Source excerpt:
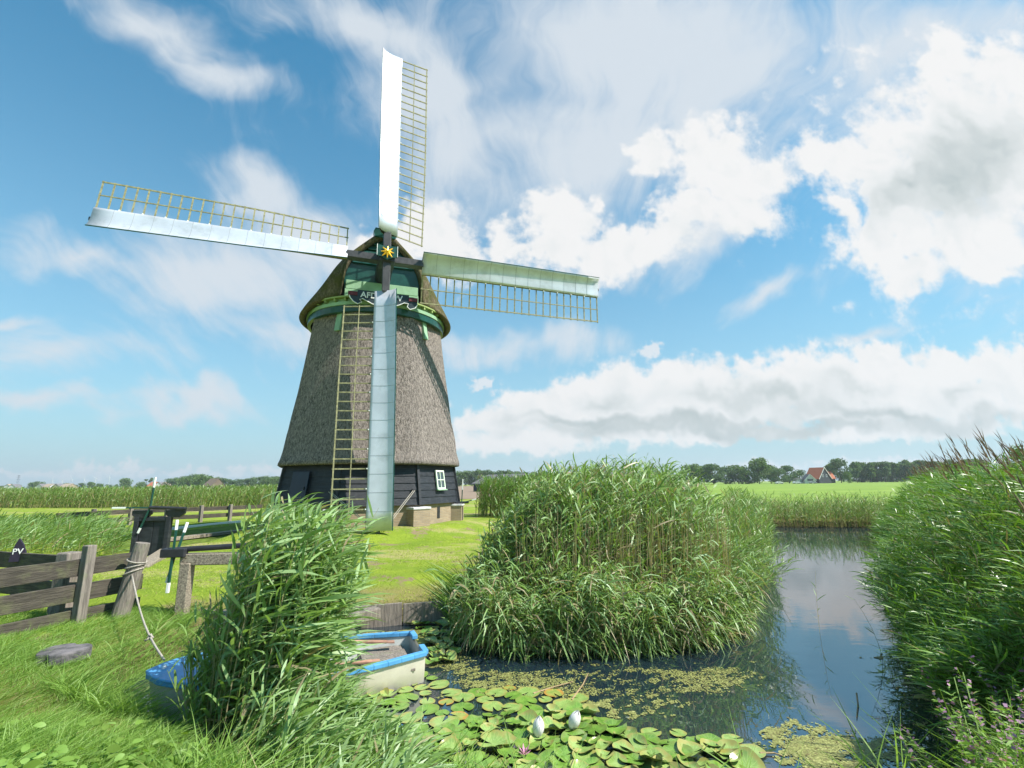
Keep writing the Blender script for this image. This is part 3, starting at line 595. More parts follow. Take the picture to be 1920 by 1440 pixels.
# sluice gate with spoked windlass
g0 = gp(279, 1043); sg_ = empty('sluice_gate', (g0[0], g0[1], 0), R(8), 'black wooden sluice gate with white tipped windlass levers', 'sluice gate')
fr_ = MB(); 
for x in (-.40, .40): fr_.box((x, 0, .42), (.12, .16, 1.25))
fr_.box((0, 0, .98), (.9, .12, .10)); fr_.build('frame', M['black'], sg_, bevel=.012)
for x in (-.16, .18): MB().box((x, .03, .42), (.33, .06, 1.05)).build('gate_panel', M['black'], sg_, bevel=.01)
for x in (-.30, .55): MB().prism([(x - .24, -.07, 1.22), (x - .24, -.07, 1.10), (x - .14, -.07, 1.02), (x + .14, -.07, 1.02), (x + .24, -.07, 1.12), (x + .24, -.07, 1.22)], (0, .12, 0)).build('bracket', M['iron'], sg_, bevel=.01)
MB().tube([(-.1, -.1, 1.30), (.85, -.1, 1.25)], .045, 10).build('shaft', M['iron'], sg_)
def lever(root, a, b, tip=.22, w=.04, name='lever'):
    a, b = np.array(a, float), np.array(b, float); L_ = np.linalg.norm(b - a); m = a + (b - a) * (1 - tip)
    lo = MB().beam(a, m, w, w).build(name, M['hubgreen'], root, bevel=.004); MB().beam(m, b, w * 1.15, w * 1.15).build('white_tip', M['white'], lo, bevel=.004)
c = (-.08, -.1, 1.29)
lever(sg_, c, (-.04, -.12, 2.12), .34); lever(sg_, c, (-1.03, -.1, 1.30), .36); lever(sg_, c, (-.30, -.1, .62), .2)
# apron wall of the sluice
w0, w1 = gp(262, 1066), gp(312, 1042)
MB().beam(Z3(w0, -.12), Z3(w1, .02), .35, .35).build('apron_wall', M['concrete'], sg_, bevel=.02).matrix_world = Matrix.Identity(4)
for o_ in sg_.children:
    if o_.name.startswith('apron_wall'): o_.parent = None; tag(o_, 'rough pebble concrete wall below the black sluice gate', 'wall')
# concrete post, beam and the near windlass
cp0 = gp(335, 1200, -.45); crt = empty('windlass', (cp0[0], cp0[1], 0), R(4), 'near windlass with white tipped green levers on a pebble concrete post', 'windlass')
MB().box((0, 0, .02), (.15, .17, 1.3)).build('post', M['concrete'], crt, bevel=.012)
MB().box((.55, .04, .72), (1.3, .2, .17)).build('beam', M['concrete'], crt, bevel=.015)
MB().tube([(-.3, -.02, .865), (1.3, .06, .93)], .042, 12).build('shaft', M['iron'], crt)
MB().box((-.19, -.06, .83), (.36, .13, .13), [(1, 0, 0), (0, 1, 0), (0, 0, 1)]).build('hub_block', M['iron'], crt, bevel=.012)
c = np.array((-.19, -.09, .83)); lever(crt, c, c + (.02, -.03, .50), .3, .035); lever(crt, c + (.0, .1, 0), c + (.07, .16, .45), .34, .035); lever(crt, c, c + (.0, -.02, -.58), .25, .035); lever(crt, c + (-.02, .1, 0), c + (-.12, .14, -.46), .2, .03)
sb = gp(372, 1175, -.35); tag(MB().box((sb[0], sb[1] + .1, -.28), (.9, .3, .28)).build('concrete_block', M['concrete'], bevel=.02), 'low weathered concrete block beside the concrete post in the reeds', 'block')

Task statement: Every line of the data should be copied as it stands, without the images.

Expected answer:
Keep writing the Blender script for this image. This is part 3, starting at line 595. More parts follow. Take the picture to be 1920 by 1440 pixels.
# sluice gate with spoked windlass
g0 = gp(279, 1043); sg_ = empty('sluice_gate', (g0[0], g0[1], 0), R(8), 'black wooden sluice gate with white tipped windlass levers', 'sluice gate')
fr_ = MB(); 
for x in (-.40, .40): fr_.box((x, 0, .42), (.12, .16, 1.25))
fr_.box((0, 0, .98), (.9, .12, .10)); fr_.build('frame', M['black'], sg_, bevel=.012)
for x in (-.16, .18): MB().box((x, .03, .42), (.33, .06, 1.05)).build('gate_panel', M['black'], sg_, bevel=.01)
for x in (-.30, .55): MB().prism([(x - .24, -.07, 1.22), (x - .24, -.07, 1.10), (x - .14, -.07, 1.02), (x + .14, -.07, 1.02), (x + .24, -.07, 1.12), (x + .24, -.07, 1.22)], (0, .12, 0)).build('bracket', M['iron'], sg_, bevel=.01)
MB().tube([(-.1, -.1, 1.30), (.85, -.1, 1.25)], .045, 10).build('shaft', M['iron'], sg_)
def lever(root, a, b, tip=.22, w=.04, name='lever'):
    a, b = np.array(a, float), np.array(b, float); L_ = np.linalg.norm(b - a); m = a + (b - a) * (1 - tip)
    lo = MB().beam(a, m, w, w).build(name, M['hubgreen'], root, bevel=.004); MB().beam(m, b, w * 1.15, w * 1.15).build('white_tip', M['white'], lo, bevel=.004)
c = (-.08, -.1, 1.29)
lever(sg_, c, (-.04, -.12, 2.12), .34); lever(sg_, c, (-1.03, -.1, 1.30), .36); lever(sg_, c, (-.30, -.1, .62), .2)
# apron wall of the sluice
w0, w1 = gp(262, 1066), gp(312, 1042)
MB().beam(Z3(w0, -.12), Z3(w1, .02), .35, .35).build('apron_wall', M['concrete'], sg_, bevel=.02).matrix_world = Matrix.Identity(4)
for o_ in sg_.children:
    if o_.name.startswith('apron_wall'): o_.parent = None; tag(o_, 'rough pebble concrete wall below the black sluice gate', 'wall')
# concrete post, beam and the near windlass
cp0 = gp(335, 1200, -.45); crt = empty('windlass', (cp0[0], cp0[1], 0), R(4), 'near windlass with white tipped green levers on a pebble concrete post', 'windlass')
MB().box((0, 0, .02), (.15, .17, 1.3)).build('post', M['concrete'], crt, bevel=.012)
MB().box((.55, .04, .72), (1.3, .2, .17)).build('beam', M['concrete'], crt, bevel=.015)
MB().tube([(-.3, -.02, .865), (1.3, .06, .93)], .042, 12).build('shaft', M['iron'], crt)
MB().box((-.19, -.06, .83), (.36, .13, .13), [(1, 0, 0), (0, 1, 0), (0, 0, 1)]).build('hub_block', M['iron'], crt, bevel=.012)
c = np.array((-.19, -.09, .83)); lever(crt, c, c + (.02, -.03, .50), .3, .035); lever(crt, c + (.0, .1, 0), c + (.07, .16, .45), .34, .035); lever(crt, c, c + (.0, -.02, -.58), .25, .035); lever(crt, c + (-.02, .1, 0), c + (-.12, .14, -.46), .2, .03)
sb = gp(372, 1175, -.35); tag(MB().box((sb[0], sb[1] + .1, -.28), (.9, .3, .28)).build('concrete_block', M['concrete'], bevel=.02), 'low weathered concrete block beside the concrete post in the reeds', 'block')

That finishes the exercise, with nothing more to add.